### PROVIDED INFORMATION

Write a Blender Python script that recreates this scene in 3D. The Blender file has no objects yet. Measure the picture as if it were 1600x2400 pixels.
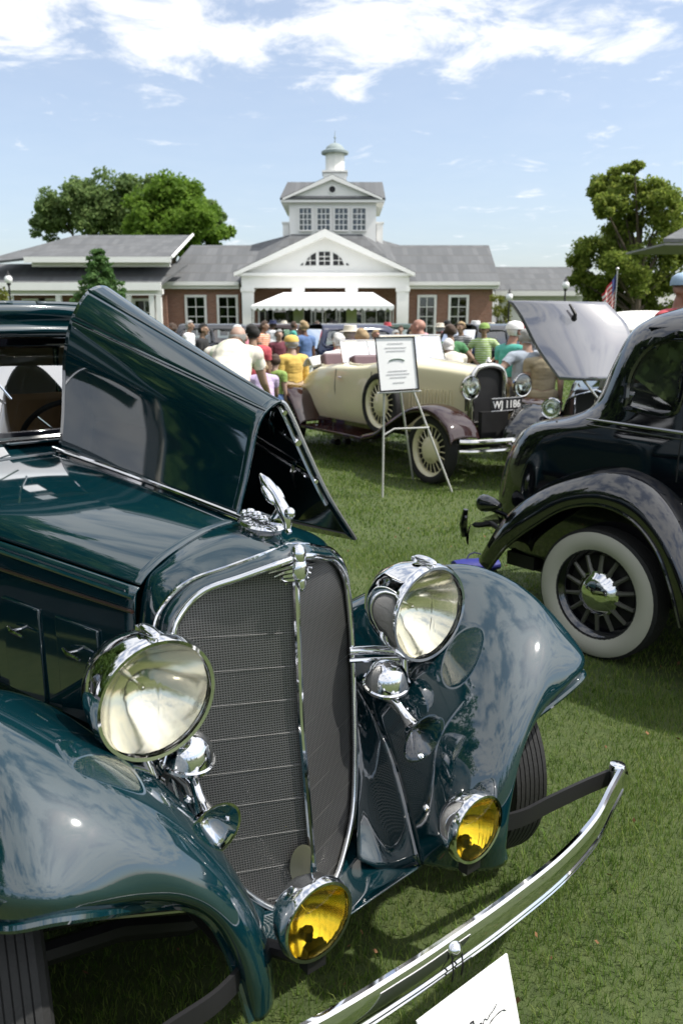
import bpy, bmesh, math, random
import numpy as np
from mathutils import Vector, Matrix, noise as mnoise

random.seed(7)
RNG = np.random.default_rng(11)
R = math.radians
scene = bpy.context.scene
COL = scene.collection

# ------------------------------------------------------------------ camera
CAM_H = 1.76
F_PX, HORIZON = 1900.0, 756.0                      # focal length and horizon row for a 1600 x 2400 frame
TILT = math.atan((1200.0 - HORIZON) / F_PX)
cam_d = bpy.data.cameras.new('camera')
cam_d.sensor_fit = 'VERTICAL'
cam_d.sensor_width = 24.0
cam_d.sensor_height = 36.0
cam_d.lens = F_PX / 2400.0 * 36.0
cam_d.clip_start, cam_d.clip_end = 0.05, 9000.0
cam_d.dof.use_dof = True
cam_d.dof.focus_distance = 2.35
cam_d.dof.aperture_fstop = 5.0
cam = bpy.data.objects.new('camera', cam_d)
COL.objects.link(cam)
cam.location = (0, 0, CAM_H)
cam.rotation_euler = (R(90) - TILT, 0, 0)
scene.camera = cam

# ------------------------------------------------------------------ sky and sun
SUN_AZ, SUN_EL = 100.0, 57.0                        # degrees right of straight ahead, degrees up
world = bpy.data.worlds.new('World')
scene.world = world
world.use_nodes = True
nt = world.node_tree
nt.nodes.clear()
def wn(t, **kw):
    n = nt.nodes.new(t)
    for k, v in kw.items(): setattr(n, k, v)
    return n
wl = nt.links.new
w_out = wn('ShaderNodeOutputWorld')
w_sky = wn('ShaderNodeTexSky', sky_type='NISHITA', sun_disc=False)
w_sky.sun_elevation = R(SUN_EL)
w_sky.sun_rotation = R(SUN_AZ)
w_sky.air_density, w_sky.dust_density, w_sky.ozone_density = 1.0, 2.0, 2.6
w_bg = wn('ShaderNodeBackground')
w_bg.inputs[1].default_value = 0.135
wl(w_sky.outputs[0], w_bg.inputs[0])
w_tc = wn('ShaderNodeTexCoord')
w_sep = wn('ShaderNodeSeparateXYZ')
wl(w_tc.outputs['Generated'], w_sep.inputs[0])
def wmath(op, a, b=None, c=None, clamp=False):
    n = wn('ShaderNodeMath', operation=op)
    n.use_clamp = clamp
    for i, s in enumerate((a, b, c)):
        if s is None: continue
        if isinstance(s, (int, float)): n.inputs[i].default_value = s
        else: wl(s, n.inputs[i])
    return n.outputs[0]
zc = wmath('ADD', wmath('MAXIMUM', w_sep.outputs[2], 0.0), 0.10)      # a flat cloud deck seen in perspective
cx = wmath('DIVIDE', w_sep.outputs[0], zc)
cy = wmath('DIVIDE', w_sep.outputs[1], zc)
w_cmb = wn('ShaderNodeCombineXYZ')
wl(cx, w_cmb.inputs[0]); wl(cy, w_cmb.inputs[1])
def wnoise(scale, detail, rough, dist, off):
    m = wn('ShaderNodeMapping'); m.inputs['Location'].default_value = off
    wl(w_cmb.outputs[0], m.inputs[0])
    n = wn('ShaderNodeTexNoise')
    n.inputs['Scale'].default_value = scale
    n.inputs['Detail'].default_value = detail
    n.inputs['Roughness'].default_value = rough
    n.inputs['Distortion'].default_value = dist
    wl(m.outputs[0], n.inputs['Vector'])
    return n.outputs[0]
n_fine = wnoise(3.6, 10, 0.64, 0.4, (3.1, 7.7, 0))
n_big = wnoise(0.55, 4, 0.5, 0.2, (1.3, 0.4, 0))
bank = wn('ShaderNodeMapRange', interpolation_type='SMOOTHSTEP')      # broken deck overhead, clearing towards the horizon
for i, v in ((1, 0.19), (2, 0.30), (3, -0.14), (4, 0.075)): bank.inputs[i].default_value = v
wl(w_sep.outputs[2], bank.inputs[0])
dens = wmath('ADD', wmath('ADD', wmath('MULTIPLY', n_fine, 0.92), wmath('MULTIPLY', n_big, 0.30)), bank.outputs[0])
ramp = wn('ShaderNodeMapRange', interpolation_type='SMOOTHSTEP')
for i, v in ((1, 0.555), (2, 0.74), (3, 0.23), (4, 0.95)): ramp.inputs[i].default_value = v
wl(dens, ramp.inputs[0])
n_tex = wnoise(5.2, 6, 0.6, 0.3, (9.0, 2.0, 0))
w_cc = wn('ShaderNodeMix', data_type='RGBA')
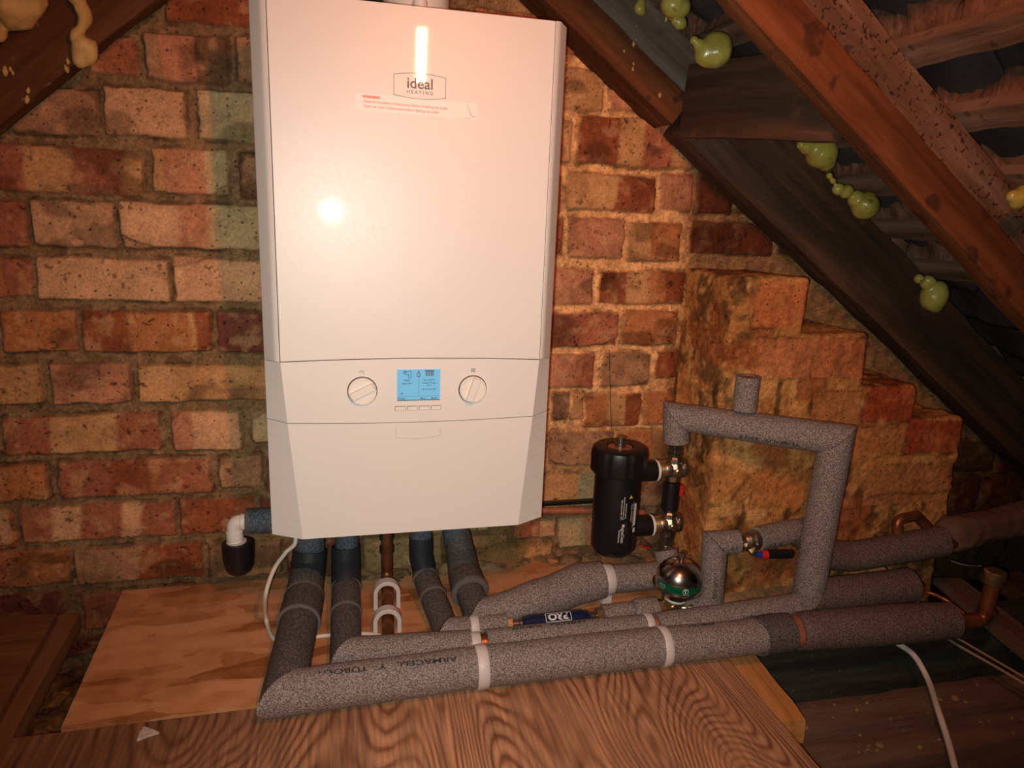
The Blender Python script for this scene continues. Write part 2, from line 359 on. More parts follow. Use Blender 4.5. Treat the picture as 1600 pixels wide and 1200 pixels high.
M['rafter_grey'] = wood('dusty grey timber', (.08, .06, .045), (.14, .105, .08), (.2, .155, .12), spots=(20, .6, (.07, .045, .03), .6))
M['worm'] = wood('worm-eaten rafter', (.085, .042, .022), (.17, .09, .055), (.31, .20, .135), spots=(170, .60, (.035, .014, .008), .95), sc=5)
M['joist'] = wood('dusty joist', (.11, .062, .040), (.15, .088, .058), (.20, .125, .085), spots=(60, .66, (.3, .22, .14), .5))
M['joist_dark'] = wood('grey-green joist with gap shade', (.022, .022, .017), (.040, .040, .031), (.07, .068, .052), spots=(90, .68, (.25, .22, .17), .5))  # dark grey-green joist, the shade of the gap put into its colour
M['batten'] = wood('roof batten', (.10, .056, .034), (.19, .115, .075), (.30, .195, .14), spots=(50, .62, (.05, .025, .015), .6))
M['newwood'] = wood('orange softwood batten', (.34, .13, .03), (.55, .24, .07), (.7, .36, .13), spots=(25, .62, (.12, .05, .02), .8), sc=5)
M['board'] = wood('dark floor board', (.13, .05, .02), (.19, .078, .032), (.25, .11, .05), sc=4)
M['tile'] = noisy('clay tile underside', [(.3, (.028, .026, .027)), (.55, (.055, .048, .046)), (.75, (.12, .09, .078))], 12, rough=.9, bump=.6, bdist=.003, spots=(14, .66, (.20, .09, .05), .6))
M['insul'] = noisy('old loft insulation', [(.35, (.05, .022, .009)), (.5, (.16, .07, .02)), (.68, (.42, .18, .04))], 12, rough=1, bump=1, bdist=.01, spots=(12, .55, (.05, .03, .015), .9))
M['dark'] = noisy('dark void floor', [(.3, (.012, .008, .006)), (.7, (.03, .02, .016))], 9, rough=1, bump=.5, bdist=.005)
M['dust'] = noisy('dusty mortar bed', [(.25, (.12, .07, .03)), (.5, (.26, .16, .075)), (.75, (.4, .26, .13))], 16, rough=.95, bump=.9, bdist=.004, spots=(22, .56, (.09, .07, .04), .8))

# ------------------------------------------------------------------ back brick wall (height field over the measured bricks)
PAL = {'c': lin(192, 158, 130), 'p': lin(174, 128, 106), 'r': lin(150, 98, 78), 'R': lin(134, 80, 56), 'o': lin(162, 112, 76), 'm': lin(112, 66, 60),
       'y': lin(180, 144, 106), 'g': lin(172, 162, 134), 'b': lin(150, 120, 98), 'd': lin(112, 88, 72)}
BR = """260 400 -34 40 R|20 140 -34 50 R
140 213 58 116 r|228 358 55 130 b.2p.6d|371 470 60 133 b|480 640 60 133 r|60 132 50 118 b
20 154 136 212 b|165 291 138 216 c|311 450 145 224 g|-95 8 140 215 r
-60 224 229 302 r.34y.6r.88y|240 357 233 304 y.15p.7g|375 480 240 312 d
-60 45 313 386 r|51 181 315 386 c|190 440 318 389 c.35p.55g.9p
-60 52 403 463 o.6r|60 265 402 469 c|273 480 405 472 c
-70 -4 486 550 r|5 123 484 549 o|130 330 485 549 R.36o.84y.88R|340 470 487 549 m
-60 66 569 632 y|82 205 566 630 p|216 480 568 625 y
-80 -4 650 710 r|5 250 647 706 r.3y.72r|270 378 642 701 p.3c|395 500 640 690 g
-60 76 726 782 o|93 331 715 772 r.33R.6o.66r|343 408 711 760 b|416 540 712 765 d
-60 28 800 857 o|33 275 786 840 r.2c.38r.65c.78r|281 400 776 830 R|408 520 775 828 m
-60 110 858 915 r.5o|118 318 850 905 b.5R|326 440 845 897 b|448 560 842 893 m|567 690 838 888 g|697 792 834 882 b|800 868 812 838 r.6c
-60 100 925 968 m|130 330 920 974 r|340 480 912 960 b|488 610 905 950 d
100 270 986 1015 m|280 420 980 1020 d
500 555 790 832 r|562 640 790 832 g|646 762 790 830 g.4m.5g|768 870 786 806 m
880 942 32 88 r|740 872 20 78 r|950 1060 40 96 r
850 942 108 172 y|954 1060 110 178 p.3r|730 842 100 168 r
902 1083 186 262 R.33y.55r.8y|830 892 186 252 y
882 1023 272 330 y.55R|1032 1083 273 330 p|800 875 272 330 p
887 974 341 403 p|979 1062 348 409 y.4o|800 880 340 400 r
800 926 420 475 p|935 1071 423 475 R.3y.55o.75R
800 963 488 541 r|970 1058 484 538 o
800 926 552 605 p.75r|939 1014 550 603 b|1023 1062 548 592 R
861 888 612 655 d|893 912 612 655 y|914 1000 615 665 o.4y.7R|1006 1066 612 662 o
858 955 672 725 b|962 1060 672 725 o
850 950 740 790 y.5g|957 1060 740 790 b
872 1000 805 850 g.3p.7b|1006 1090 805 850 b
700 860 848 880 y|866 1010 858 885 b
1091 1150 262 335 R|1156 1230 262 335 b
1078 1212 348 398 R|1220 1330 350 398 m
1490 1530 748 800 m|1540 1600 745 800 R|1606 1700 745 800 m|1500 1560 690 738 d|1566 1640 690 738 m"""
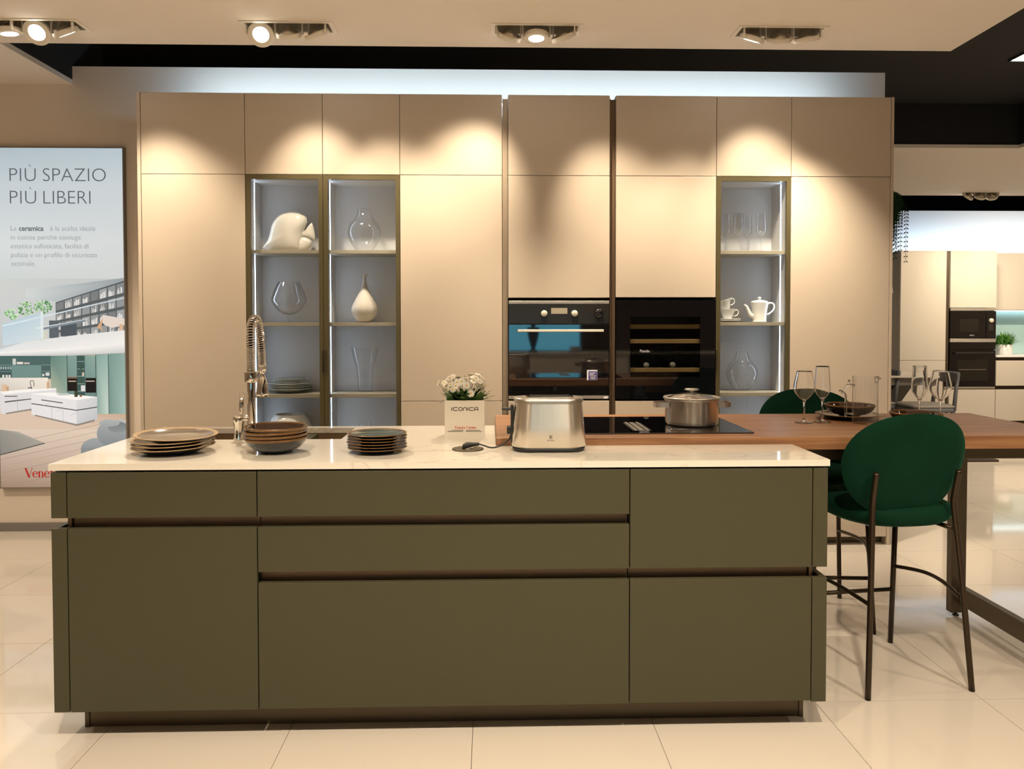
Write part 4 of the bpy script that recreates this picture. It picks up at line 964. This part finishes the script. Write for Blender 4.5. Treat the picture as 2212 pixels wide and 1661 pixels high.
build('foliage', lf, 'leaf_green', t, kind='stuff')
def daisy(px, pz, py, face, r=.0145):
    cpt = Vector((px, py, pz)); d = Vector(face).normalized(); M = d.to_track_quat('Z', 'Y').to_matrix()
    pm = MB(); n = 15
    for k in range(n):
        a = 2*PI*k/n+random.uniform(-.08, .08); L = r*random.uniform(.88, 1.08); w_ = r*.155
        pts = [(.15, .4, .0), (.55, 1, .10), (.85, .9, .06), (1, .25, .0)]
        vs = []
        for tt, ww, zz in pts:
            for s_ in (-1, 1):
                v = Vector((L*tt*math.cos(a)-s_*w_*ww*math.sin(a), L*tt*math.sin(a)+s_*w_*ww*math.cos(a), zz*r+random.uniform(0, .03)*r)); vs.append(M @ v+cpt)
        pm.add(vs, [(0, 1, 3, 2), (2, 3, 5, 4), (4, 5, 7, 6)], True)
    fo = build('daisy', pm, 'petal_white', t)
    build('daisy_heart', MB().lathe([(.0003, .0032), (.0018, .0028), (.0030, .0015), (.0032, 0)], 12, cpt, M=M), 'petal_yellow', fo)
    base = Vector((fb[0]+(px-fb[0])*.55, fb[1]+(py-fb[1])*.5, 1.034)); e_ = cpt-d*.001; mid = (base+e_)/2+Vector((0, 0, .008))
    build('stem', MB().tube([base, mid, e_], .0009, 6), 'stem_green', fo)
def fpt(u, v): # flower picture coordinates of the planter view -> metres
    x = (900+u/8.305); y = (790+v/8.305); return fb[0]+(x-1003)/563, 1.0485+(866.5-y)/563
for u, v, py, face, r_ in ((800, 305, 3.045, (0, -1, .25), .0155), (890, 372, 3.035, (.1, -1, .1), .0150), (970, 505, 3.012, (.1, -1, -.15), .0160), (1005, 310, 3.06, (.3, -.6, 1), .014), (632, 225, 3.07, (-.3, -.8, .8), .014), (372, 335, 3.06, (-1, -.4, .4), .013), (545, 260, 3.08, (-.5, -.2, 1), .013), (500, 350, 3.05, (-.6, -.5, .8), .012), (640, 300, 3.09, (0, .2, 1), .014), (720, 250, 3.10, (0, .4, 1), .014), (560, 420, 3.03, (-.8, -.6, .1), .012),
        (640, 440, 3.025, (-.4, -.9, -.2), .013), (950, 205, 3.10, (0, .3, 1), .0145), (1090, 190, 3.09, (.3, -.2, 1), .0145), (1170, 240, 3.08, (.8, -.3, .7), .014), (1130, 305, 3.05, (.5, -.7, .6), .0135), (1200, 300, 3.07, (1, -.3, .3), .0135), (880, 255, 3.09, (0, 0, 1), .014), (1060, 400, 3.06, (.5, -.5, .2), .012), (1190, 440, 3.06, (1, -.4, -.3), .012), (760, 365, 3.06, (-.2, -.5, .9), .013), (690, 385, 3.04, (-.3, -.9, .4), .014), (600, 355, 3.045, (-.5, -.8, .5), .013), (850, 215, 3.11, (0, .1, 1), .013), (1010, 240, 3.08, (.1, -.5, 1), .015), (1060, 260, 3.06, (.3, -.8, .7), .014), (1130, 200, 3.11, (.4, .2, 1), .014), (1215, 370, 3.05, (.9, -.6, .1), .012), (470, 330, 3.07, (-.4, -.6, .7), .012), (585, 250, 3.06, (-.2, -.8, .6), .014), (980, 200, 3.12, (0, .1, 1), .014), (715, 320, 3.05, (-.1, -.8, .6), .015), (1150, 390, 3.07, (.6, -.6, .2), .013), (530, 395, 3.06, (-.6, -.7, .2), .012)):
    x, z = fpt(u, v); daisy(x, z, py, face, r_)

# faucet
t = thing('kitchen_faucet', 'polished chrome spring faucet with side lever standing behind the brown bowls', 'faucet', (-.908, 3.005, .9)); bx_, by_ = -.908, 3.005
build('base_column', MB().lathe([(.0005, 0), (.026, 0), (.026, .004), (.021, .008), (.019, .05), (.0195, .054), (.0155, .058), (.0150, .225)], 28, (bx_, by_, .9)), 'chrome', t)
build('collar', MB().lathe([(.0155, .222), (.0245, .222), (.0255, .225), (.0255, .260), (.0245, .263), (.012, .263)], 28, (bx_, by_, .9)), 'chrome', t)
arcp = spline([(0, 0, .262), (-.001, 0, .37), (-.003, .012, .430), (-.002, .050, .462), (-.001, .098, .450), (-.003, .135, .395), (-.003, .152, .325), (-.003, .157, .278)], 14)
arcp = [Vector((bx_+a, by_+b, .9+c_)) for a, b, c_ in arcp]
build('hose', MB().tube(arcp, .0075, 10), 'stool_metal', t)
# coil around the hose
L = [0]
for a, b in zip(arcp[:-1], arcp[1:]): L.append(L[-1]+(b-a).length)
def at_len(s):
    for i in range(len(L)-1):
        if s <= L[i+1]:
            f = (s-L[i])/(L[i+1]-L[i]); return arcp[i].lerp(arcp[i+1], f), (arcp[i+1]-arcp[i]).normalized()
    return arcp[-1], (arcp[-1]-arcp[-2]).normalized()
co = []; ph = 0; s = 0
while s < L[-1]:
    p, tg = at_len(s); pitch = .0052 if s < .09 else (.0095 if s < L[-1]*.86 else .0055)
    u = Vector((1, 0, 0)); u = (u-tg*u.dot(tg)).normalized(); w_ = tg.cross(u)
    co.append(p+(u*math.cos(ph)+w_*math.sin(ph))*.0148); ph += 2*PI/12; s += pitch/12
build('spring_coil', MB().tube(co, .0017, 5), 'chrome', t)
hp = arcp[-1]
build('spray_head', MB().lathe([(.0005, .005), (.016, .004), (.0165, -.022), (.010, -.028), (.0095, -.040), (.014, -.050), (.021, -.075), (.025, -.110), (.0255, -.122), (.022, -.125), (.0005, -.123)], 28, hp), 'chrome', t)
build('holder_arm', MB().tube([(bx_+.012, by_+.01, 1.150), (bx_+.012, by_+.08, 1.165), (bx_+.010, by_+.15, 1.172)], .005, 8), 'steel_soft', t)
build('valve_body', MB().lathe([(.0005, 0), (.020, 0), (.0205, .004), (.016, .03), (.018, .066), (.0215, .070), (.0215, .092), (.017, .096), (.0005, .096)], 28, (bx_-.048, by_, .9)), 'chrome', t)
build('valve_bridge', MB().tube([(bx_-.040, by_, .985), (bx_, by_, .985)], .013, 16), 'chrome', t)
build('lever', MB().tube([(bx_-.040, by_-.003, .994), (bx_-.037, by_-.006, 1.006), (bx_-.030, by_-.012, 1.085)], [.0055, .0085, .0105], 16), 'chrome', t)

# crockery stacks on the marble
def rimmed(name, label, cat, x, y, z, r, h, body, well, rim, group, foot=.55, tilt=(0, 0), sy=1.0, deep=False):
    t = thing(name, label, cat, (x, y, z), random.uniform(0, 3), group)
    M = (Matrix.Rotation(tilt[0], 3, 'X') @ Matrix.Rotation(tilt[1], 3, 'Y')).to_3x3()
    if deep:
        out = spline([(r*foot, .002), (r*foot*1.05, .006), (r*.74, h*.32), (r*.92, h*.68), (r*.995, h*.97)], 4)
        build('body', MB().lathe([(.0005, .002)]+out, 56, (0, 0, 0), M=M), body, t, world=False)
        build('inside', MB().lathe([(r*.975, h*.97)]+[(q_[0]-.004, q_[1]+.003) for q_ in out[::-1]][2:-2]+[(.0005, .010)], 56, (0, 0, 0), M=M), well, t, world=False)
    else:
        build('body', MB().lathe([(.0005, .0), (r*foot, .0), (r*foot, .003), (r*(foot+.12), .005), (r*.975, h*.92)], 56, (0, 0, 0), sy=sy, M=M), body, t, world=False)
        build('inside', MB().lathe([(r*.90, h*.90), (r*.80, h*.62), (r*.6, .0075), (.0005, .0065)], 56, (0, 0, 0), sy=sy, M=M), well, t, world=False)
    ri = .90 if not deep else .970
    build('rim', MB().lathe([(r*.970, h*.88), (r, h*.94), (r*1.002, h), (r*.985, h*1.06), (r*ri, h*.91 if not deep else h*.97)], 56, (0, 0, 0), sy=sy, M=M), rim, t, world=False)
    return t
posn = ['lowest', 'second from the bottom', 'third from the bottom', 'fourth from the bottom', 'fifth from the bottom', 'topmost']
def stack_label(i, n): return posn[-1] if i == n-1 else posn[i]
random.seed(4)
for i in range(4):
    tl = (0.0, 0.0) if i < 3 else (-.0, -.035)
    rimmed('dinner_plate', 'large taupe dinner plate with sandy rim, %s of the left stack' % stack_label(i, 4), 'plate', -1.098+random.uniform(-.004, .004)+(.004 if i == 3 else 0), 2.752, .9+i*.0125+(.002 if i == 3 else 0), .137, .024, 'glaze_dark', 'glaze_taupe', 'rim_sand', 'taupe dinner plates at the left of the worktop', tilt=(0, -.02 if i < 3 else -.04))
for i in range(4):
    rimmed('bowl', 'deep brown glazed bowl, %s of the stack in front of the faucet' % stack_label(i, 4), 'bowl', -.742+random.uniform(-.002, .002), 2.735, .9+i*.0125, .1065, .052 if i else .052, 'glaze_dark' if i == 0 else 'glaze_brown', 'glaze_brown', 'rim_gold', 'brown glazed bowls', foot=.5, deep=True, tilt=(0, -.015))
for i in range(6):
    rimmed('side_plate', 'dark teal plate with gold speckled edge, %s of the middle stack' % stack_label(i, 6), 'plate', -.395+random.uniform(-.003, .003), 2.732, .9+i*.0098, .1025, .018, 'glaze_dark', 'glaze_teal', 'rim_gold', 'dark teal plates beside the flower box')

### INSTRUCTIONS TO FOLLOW
Repeat only the lines between the top of the entries above and the line containing "from mathutils import", both ends included, without the pictures.

### COMPLETE OUTPUT
Write a Blender Python script that recreates this scene in 3D. The Blender file has no objects yet. Measure the picture as if it were 1600x2400 pixels.
import bpy, bmesh, math, random
import numpy as np
from mathutils import Vector, Matrix, noise as mnoise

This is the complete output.